I chopped wood yesterday. I chopped wood the day before, too. I don’t chop wood because I have to, but I chop wood because I like to. It makes me feel productive, and I feel like it’s a good bit of exercise as well, but more on that some other day. I chop the wood because I like it, and because the stack of wood on my front porch is growing handsomely and steadily, towering so high now that I have to throw the wood to the top, hoping that the throw is accurate and the stack doesn’t wobble or waiver. This stack is very nice, and it’s impressive. But soon, the stack will no longer grow, and wood that I steal from it to be burned or stored inside will not be replaced. That’s because chopping wood is a winter activity, and though today it looks like winter I know better. It’s almost spring.
It’s easy to grow complacent during the foggy dim of a winter month. It’s easy to think that chopping wood is good enough, and that it’s resourceful and plenty. But wintertime will come to an end soon, whether soon is in a month or two, soon is still soon. A mere 60 days from today the ice will be gone, and the water will be open and shimmering and present. Short days after the ice melts back into the form we prefer, the piers will go in, first some and then lots, stacked out from shore in their patterns, H’s and L’s and T’s and I’s. When the piers are in, the canopies follow, then the boats and the people and the laughter and the splashing. Winter feels like its stalls in February, but it is subtly and certainly marching toward its demise. Spring, it’s coming.

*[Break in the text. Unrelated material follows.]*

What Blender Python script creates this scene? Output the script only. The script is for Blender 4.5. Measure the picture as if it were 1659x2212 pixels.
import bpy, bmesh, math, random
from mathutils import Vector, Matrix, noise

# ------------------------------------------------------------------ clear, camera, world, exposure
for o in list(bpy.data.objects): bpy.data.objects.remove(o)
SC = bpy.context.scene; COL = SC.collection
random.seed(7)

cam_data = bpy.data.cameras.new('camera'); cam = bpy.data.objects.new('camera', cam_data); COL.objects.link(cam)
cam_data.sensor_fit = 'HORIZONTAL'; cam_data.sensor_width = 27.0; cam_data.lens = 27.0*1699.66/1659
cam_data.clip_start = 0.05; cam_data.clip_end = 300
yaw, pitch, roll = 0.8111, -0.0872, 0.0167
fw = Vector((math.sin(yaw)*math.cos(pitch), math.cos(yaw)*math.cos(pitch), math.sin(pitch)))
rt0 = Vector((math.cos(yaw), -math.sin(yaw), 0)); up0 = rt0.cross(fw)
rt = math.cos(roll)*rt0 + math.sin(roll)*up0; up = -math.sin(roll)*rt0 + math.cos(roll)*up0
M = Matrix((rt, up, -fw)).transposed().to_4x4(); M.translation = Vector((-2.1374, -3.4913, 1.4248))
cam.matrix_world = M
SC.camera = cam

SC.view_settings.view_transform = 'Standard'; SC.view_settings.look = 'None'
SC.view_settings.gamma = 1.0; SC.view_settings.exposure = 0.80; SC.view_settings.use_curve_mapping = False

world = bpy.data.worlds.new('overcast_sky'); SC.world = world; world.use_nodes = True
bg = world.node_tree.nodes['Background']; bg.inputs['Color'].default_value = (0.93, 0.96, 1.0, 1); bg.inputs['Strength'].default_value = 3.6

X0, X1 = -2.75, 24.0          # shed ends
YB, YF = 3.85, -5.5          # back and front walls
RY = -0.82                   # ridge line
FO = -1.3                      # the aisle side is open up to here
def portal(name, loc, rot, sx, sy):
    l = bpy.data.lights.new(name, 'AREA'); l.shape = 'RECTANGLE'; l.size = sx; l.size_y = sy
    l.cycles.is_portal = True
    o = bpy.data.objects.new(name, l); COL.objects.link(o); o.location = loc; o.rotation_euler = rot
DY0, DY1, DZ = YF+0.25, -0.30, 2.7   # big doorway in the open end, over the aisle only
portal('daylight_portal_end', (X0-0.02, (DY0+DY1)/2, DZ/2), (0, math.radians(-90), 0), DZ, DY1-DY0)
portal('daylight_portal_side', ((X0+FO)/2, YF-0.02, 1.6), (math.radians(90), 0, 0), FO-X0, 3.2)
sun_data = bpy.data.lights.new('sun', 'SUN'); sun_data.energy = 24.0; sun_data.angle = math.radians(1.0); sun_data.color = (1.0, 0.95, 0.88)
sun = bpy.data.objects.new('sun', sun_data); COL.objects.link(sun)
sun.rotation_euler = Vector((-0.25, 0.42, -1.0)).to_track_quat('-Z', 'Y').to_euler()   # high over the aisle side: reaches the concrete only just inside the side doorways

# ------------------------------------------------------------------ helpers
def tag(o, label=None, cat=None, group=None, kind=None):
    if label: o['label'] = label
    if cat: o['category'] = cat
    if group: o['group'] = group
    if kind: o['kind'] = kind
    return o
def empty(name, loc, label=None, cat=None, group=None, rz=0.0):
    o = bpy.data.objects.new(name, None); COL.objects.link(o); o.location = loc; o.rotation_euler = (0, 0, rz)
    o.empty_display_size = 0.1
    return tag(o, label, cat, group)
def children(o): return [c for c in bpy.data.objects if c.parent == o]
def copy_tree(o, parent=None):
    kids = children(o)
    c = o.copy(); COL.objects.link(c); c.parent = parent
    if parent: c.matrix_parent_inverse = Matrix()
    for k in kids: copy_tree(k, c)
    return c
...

I won’t chop wood in the spring. If a branch falls across my driveway, I’ll cut it with my saw and then chop it with my axe, but I would only do this out of necessity and not out of bored desire. I’ll put my axe away on the shelf, and my chainsaw away in my garage, and I’ll move on to better things, to spring things. I’ll think about fixing up my boat, but it’s more likely I’ll just hurriedly drive it to the launch on some spring day that warms too much for me to resist. I’ll watch the piers go in as a person who already knows which pier I care about. I’ll be nervous and anxious. But I’ll be certain as to what my summer will look like. Certain to know that when I’m not working I’ll be fly fishing, and if I’m not fly fishing I’ll be sailing. And if I’m not sailing I’ll be swimming. And if I’m not swimming I’ll be lunching, lakeside. I don’t have to be too nervous and too anxious, because my summer is already set.
This February day finds most doing anything but worrying about summer. There is work to be done, after all. There are kids to be ferried from basketball games and hockey practice, and there are other things to think about and some more to put off. These are all fine things to do during a distracted February, but February should only be distracting if you already know where summer will be, and what it will look like. If you’re summer-insecure, February is a month for discovery, for learning, for weeding through the bad listings in hopes of finding the good. February is a month for doing, for focusing, for realizing that winter ice does not last forever. February is for solving summer deficiencies.
That’s why I’m here in February, and I don’t dare a vacation this month. I vacationed for a week in January, back during that month when procrastination and complacency were understood. Vacationing times are over now, and it’s time we got down to the fun work of making sure your summer of 2015 isn’t as embarrassingly milquetoast as was your summer of 2014. I’m here today, ready to help, ready to steer in the right direction. But if you reach out to me later today, I’ll likely be chopping wood. Because February isn’t forever.